Germany’s gold reserves are amongst the highest in the world and they have been kept almost entirely overseas due to Cold War fears of a Soviet invasion. Almost half of Germany’s gold is kept in Manhattan — deep in the heart of the Financial District at the New York Fed.

 But some German politicians seem to be getting uncomfortable with trusting the US with this system. They want to actually see the gold, to make sure its still there. Some even want it back. A campaign called “Bring back our Gold” was launched in May, and seems to be making an impact on mainstream politics.

Der Spiegel’s Sven Böll and Anne Seith have published a good explainer about the situation. A large part of the movement seems to come from Peter Gauweiler, the head of the conservative Christian Social Union (CSU), who has for years demanded to know exactly where Germany’s gold is (He eventually was allowed to visit the Bundesbank’s domestic gold in storage  in Frankfurt).

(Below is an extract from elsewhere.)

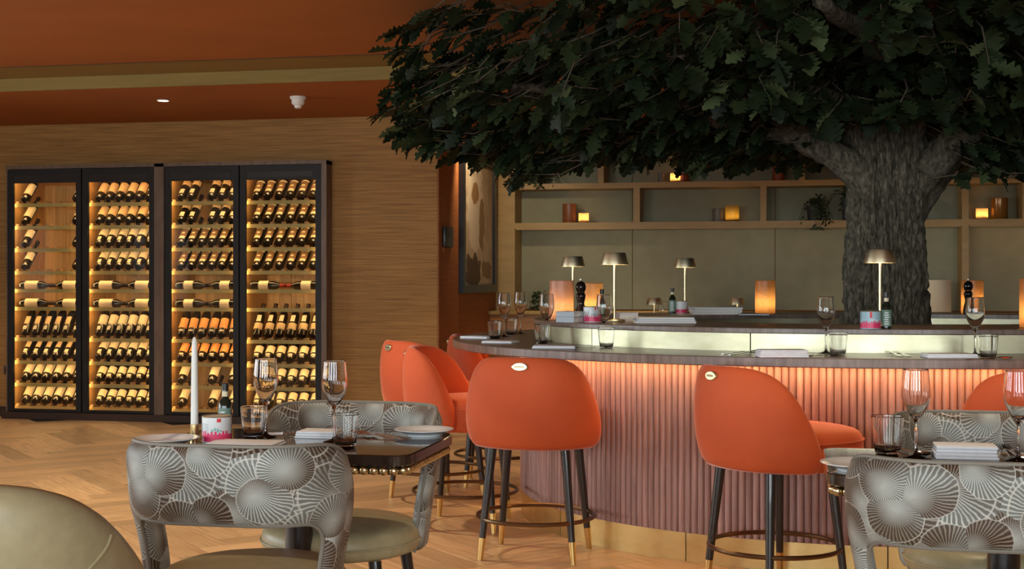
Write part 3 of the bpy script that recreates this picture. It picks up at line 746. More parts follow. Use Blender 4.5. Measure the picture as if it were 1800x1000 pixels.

However, what really got Guaweiler riled up was a secret report from Germany’s Federal Audit Office that sternly criticized the German central bank. The report, while apparently routine, looked like a key piece of evidence to those expecting some sort of conspiracy theory. As Der Spiegel describes it:

I

deed, the partially blacked-out report read like the prologue to an espionage thriller in which the stunned central bankers could end up standing in front of empty vaults in the US.

Germany has almost 3,600 metric tons of gold, second only to the US. Half of that gold has been stored at the NY Fed since the late 70s, sitting fifth sub-floor of the bank’s building on Liberty Street, 80 feet below street level. The Germans were not allowed to see their gold for decades, but in 2007 they were finally allowed in, and, after further inquiries, finally allowed to actually touch some of the gold in 2011.

While this fuels conspiracy theories, it is standard practice for US gold storage institutions. The owners of the gold in Fort Knox have not seen their gold for decades. But that doesn’t stop the rumors and conspiracy theories doing the rounds about missing gold, or secret agreements between the US and German governments.

While the report was mostly calling for better measures to account for the vast amount of gold, the movement to bring it all back is large. As Der Spiegel notes, that’s hugely impractical, “One cannot simply pack 1,500 tons of gold into an Airbus A380 super-jumbo jet and fly it back to Germany.”

But it wouldn’t be entirely unprecedented. Ambrose Evans-Pritchard of The Telegraph notes that secret German reports have revealed that the country took two-thirds of it’s gold back shortly after the start of the Euro a decade ago.

Evans-Pritchard says that the timing of the move makes no sense on the surface — coming as the euro was at its weakest — but may have been ordered as the Bank of England was selling off its own gold and there were fears that the gold may not be clearly allocated to Germany.